Environmental groups said they cheered April’s draft agreement to protect caribou from the threat of extinction, but now they say time is running out for the herds after the government backed down to industry and public pressure.

“I would love to believe that is exactly what the province says, which is they just need a little more time and then they’re going to be signing the partnership agreement,” said Charlotte Dawe, a Wilderness Committee campaigner. “However, the sensitive time and the fact the B.C. government has, in a sense, caved in to industry and the push back by delaying the signing of the partnership agreements makes me worried.”

Horgan was not available for comment but last month in announcing the moratorium he said federal officials have indicated support for B.C.’s plan as it gives the province “the latitude … to find a way forward that’s in the interests of the community and the caribou.”

The province hopes to wrap up consultations before Christmas, Horgan said.

Documents released with last spring’s draft partnership estimated about 220 caribou remain in the south Peace area.

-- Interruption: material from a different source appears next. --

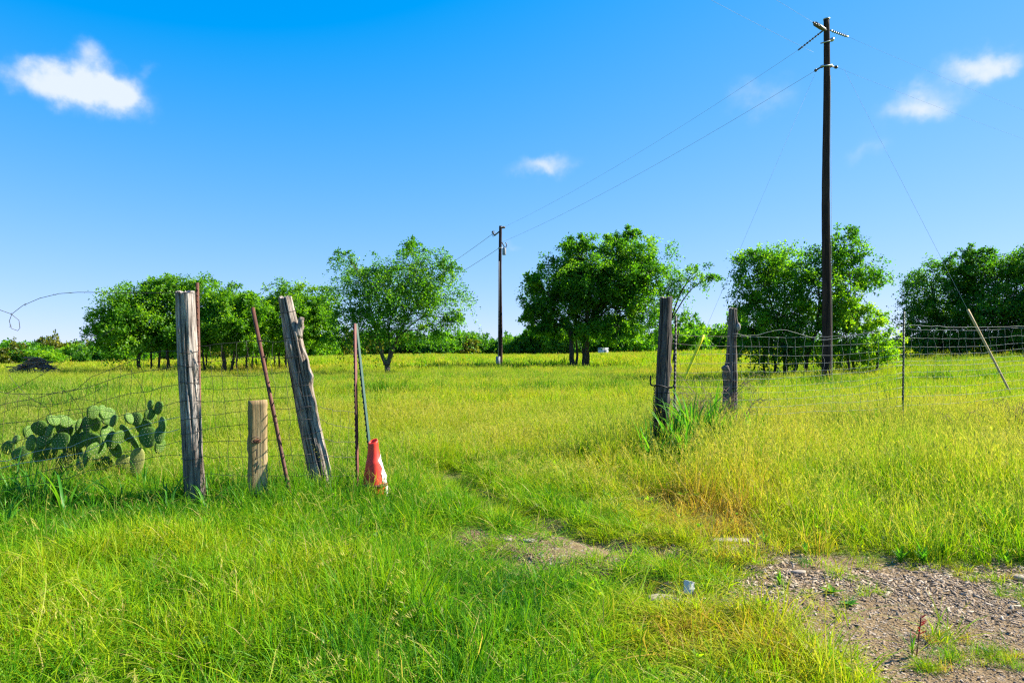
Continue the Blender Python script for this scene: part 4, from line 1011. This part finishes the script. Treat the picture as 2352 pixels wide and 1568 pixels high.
# ------------------------------------------------------------------ brush pile
def pile():
    Y = 36.; b = gp(82, Y); root = thing('brush_pile', 'low heap of dry reddish-brown sticks in the field at the left', 'brush pile', tuple(b)); rng = np.random.default_rng(8)
    for k in range(230):
        u = rng.uniform(-1, 1); x = u * 1.15 - .1; hmax = .95 * (1 - abs(u + .0) ** 2.2) * (1 if u > -.3 else .75); z = .12 + rng.uniform(.0, 1) ** .6 * hmax
        y = rng.uniform(-.7, .7) * (1 - z / 1.3)
        a = rng.normal() * .45 + (0 if rng.random() < .6 else math.pi / 2 * rng.random()); L = rng.uniform(.35, .95); el = rng.normal() * .22 - u * .35
        d = np.array([math.cos(a) * math.cos(el), math.sin(a) * math.cos(el), math.sin(el)]); c = b + np.array([x, y, z + .04])
        P = spline([c - d * L / 2, c + rng.normal(size=3) * .04, c + d * L / 2], 5)
        r0 = rng.uniform(.014, .036); part('stick', *tube(P, np.linspace(r0, r0 * .5, 5), 5), 'stick_wood', root)
pile()

# ------------------------------------------------------------------ weeds and single plants
def strip(P, W, side, fold=.25):
    """a long leaf: three points across, folded along the midrib"""
    P = np.asarray(P, float); n = len(P); T = norm(np.gradient(P, axis=0)); S = norm(np.cross(T, side)); Nn = np.cross(S, T)
    w = np.asarray(W)[:, None] / 2
    V = np.stack([P - S * w + Nn * w * fold, P, P + S * w + Nn * w * fold], 1).reshape(-1, 3)
    i = np.arange(n - 1) * 3
    Q = np.concatenate([np.stack([i, i + 1, i + 4, i + 3], 1), np.stack([i + 1, i + 2, i + 5, i + 4], 1)])
    return V, [Q]
def blade_plant(label, px, Y, n, h, w, seed, mat='broad_blade', lean=.85, name='tall_grass_plant', cat='grass plant', group=None, spread=.07):
    rng = np.random.default_rng(seed); b = gp(px, Y); root = thing(name, label, cat, tuple(b), group)
    for k in range(n):
        a = rng.uniform(0, 2 * math.pi); L = h * rng.uniform(.6, 1.15); o = np.array([math.cos(a), math.sin(a), 0]); ln = lean * rng.uniform(.3, 1.3)
        t = np.linspace(0, 1, 9)[:, None]; P = b + o * spread * rng.random() + o * L * ln * t ** 2.0 + np.array([0, 0, 1]) * L * (t - .55 * ln * t ** 3)
        P += np.array([rng.normal() * .04, rng.normal() * .04, 0]) * t
        W = w * rng.uniform(.7, 1.2) * np.array([.55, .85, 1, 1, .95, .82, .6, .35, .03])
        V, Fc = strip(P, W, np.array([-o[1], o[0], .15]) if False else o * .2 + np.array([0, 0, 1]), .3)
        part('blade', V, Fc, mat, root, smooth=True, attrs={'bv': np.full(len(V), rng.random())})
    return root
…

The documents say the region has six caribou herds but numbers have declined from about 800 animals almost 20 years ago to about 220. West Moberly and Saulteau elders recall when the Peace region was covered by a “sea of caribou,” the documents say.

Southern mountain caribou were designated as threatened under the federal Species at Risk Act in 2003.

In May 2018, federal Environment Minister Catherine McKenna said southern mountain caribou faced an “imminent threat” to recovery in 10 local population units across British Columbia. That determination set the stage for the federal government to issue an emergency order to protect the caribou, which could include closing off habitat areas to economic and public activity.

McKenna said in a statement this week that saving southern mountain caribou requires urgent action or the animals could be lost forever.

“We will continue to work with First Nations and the province, and engage with local communities and industry, to ensure that this iconic species gets the help that it needs, while also protecting jobs and businesses in B.C.,” she said.

Industry groups, including the Mining Association of B.C. and the Council of Forest Industries, welcomed the interim moratorium, saying more time is needed to fully address issues facing caribou recovery, including the consideration of economic and social issues in a region with large-scale coal mining and timber operations.

Geoff Morrison, B.C.’s Canadian Association of Petroleum Producers, said the moratorium does not impact area oil and gas operations, but the organization supports ongoing efforts to recover caribou herds.

“We think that keeping all interests informed is important,” said Morrison. “We should be taking into account potential socio-economic impacts into resource development communities.”

Willson said he’s heard little from the B.C. government since the release of Lekstrom’s report.

“The reality of the fact is if we want caribou we have to change what we’re doing,” he said.